Reply to post: There are many myths.

Netflix and other OTT giants use 'net neutrality' rules to clobber EU rivals

Anonymous Coward
Anonymous Coward

There are many myths.

"The likes of Netflix, Amazon etc pay for their internet connections and content delivery."

True. Netflix and Amazon pay say, Level3. Not your ISP. If your ISP doesn't peer with Level3, they have to pay Level3 for transit to get to Netflix or Amazon. Level3 gets paid twice, so the transit providers are really the ones double-dipping. As your Netflix subscription means increased transit traffic, your subscription effectively becomes an increased cost to your ISP, reducing the margin they make on your connection. Which is usually very small already.

This is also where potential clobbering comes in. Netflix and Amazon being kinda huge almost certainly pay less per Mbps for transit vs a smaller content provider or small ISP. So one side of the deal connection Level3 may charge 10-20c/Mbps, the other €1-2 for the same bits. So this is relatively normal, ie buy in bulk, get better pricing. But it's also where regulators tend to (or should) take a closer look to see if there's SMP (Significant Market Power) and any market abuse or competition concerns.
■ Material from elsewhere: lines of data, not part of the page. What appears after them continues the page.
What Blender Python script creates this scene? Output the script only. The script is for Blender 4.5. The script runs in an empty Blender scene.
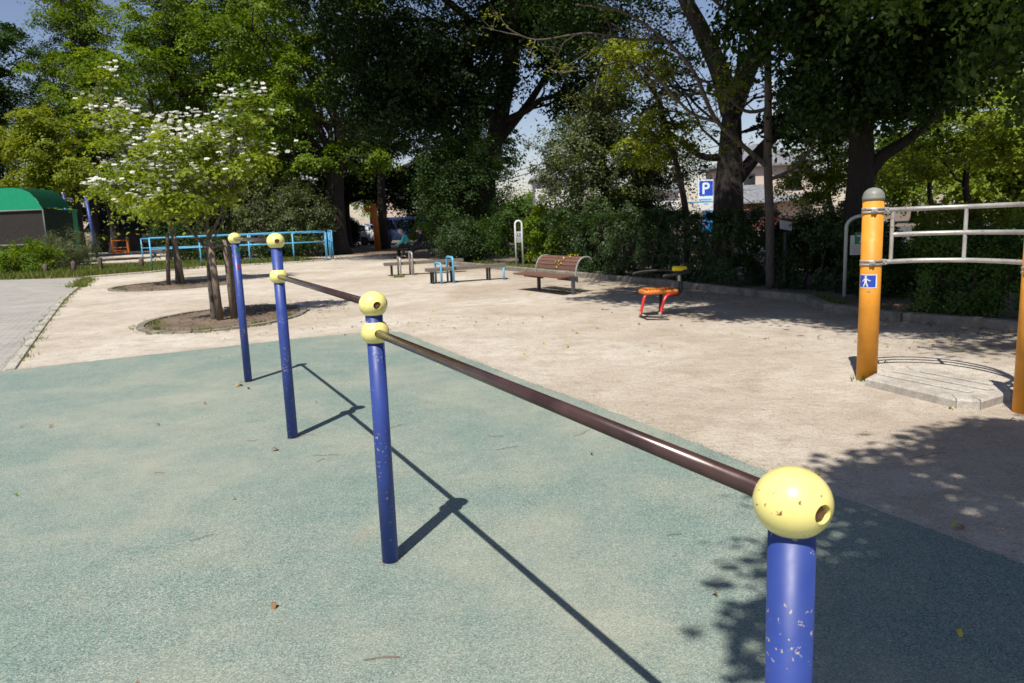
import bpy, math, random
import numpy as np
from mathutils import Vector, Matrix
R = math.radians
PI = math.pi
sc = bpy.context.scene
COL = sc.collection
random.seed(7)

# ------------------------------------------------------------------ tagging
def tag(o, label=None, cat=None, group=None, kind=None):
    if label: o['label'] = label
    if cat: o['category'] = cat
    if group: o['group'] = group
    if kind: o['kind'] = kind
    return o

def thing(name, loc, label, cat, group=None):
    o = bpy.data.objects.new(name, None)
    o.empty_display_size = 0.1
    o.location = loc
    COL.objects.link(o)
    return tag(o, label, cat, group)

def origin(p):
    v = Vector((0, 0, 0))
    while p is not None:
        v += Vector(p.location); p = p.parent
    return v

def link_mesh(name, me, mat, parent=None, loc=None):
    if mat is not None and not me.materials:
        me.materials.append(mat)
    o = bpy.data.objects.new(name, me)
    COL.objects.link(o)
    if parent is not None:
        me.transform(Matrix.Translation(-origin(parent)))
        o.parent = parent
    elif loc is not None:
        me.transform(Matrix.Translation(-Vector(loc)))
        o.location = loc
    return o

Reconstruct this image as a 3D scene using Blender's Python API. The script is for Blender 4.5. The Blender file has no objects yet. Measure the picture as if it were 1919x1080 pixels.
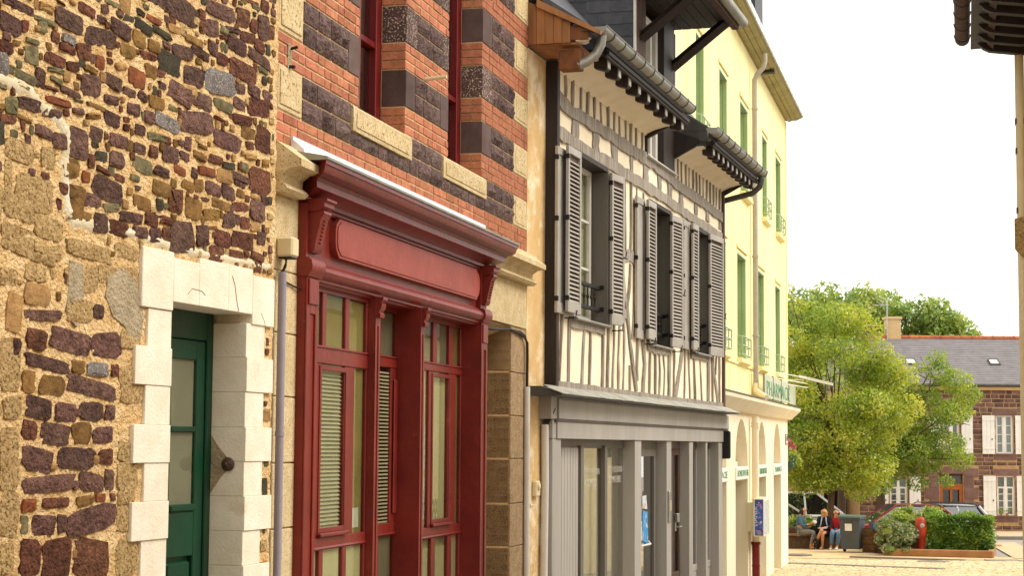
import bpy, bmesh, math, random
from mathutils import Vector, Matrix
RN=random.Random(11)
sc=bpy.context.scene
# ---------------- camera, world, sun, exposure ----------------
cam=bpy.data.cameras.new('camera'); co=bpy.data.objects.new('camera',cam); sc.collection.objects.link(co)
cam.sensor_width=36; cam.lens=3400/1919*36; cam.clip_start=.1; cam.clip_end=2000
CAMZ=2.95
co.matrix_world=Matrix.Translation((0,0,CAMZ))@Matrix.Rotation(math.radians(90+4.98392),4,'X')@Matrix.Rotation(math.radians(.4),4,'Z')
sc.camera=co
w=bpy.data.worlds.new('World'); sc.world=w; w.use_nodes=True
nt=w.node_tree; nt.nodes.clear()
sky=nt.nodes.new('ShaderNodeTexSky'); sky.sky_type='NISHITA'; sky.sun_disc=False
SUN_EL=math.radians(46); SUN_AZ=math.radians(88)     # compass: from +Y towards +X
sky.sun_elevation=SUN_EL; sky.sun_rotation=SUN_AZ
mx=nt.nodes.new('ShaderNodeMix'); mx.data_type='RGBA'; mx.inputs[0].default_value=.93
mx.inputs[7].default_value=(7.8,7.55,7.05,1)        # bright even cloud layer over the clear sky
bg=nt.nodes.new('ShaderNodeBackground'); bg.inputs[1].default_value=.1
wo=nt.nodes.new('ShaderNodeOutputWorld')
nt.links.new(sky.outputs[0],mx.inputs[6]); nt.links.new(mx.outputs[2],bg.inputs[0]); nt.links.new(bg.outputs[0],wo.inputs[0])
sl=bpy.data.lights.new('sun','SUN'); sl.energy=1.5; sl.angle=math.radians(32); sl.color=(1,.955,.88)
so=bpy.data.objects.new('sun',sl); sc.collection.objects.link(so)
sd=Vector((math.sin(SUN_AZ)*math.cos(SUN_EL),math.cos(SUN_AZ)*math.cos(SUN_EL),math.sin(SUN_EL)))
so.rotation_euler=sd.to_track_quat('Z','Y').to_euler()
vs=sc.view_settings; vs.view_transform='Standard'; vs.look='None'; vs.gamma=1; vs.exposure=1.08; vs.use_curve_mapping=False
try:
    sc.cycles.max_bounces=8; sc.cycles.transparent_max_bounces=12
except Exception: pass

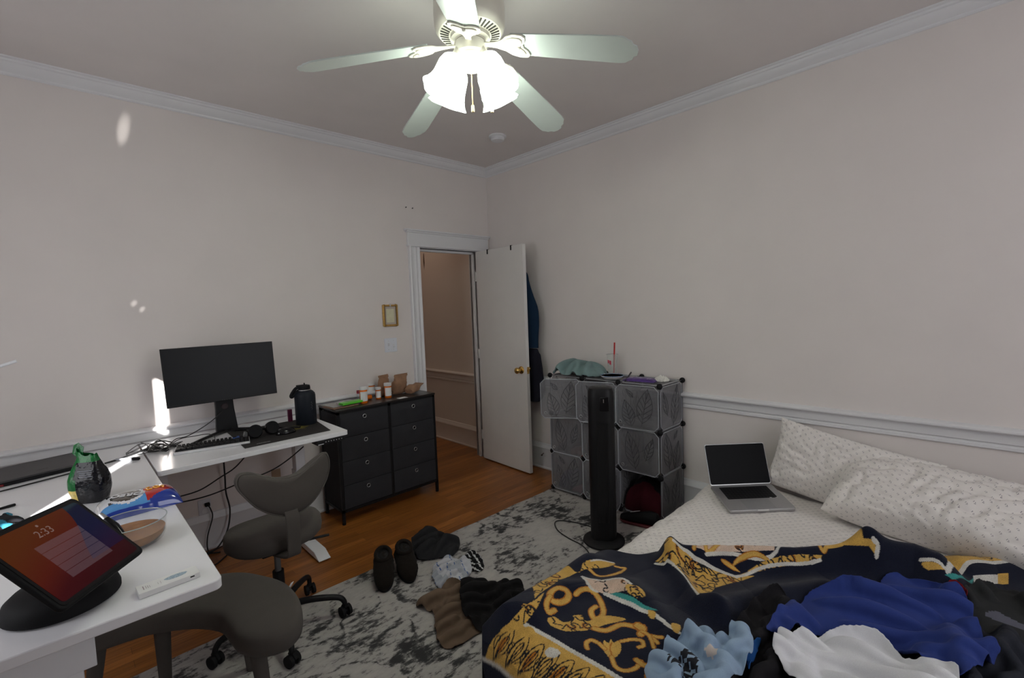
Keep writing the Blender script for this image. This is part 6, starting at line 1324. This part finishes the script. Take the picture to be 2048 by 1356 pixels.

"They pay to deliver the data to the public exchange, the ISP pays to take it from there to their private network (which is what their customers pay them to do). Netflix is open and upfront about this. It says on their web site, in black and white, that they will only engage in private peering in limited circumstances."

But that approach can be bad for both quality and cost. It potentially keeps costs down for Netflix, but may force additional costs onto the ISP. So where Netflix is present on an exchange, they rent a few ports and can peer with multiple ISPs. The ISP does the same, but if Netflix traffic exceeds their port capacity, quality drops and they'd be forced to pay the exchange for additional ports. And to borrow from another commentor- "LINX applies a surcharge if your ports exceed 80% of capacity, that's all". Generally if you're exchanging substantial traffic with another peer, it's better to take that off-exchange via private peering. But that would mean Netflix would have to have more ports available, so again they're avoiding costs and passing them through to the ISP.

There are also other potential challenges, like Hungary's proposed Internet Tax. If that happens, ISP's would get charged a per Gbps tax for your video streams. How would that cost be recovered?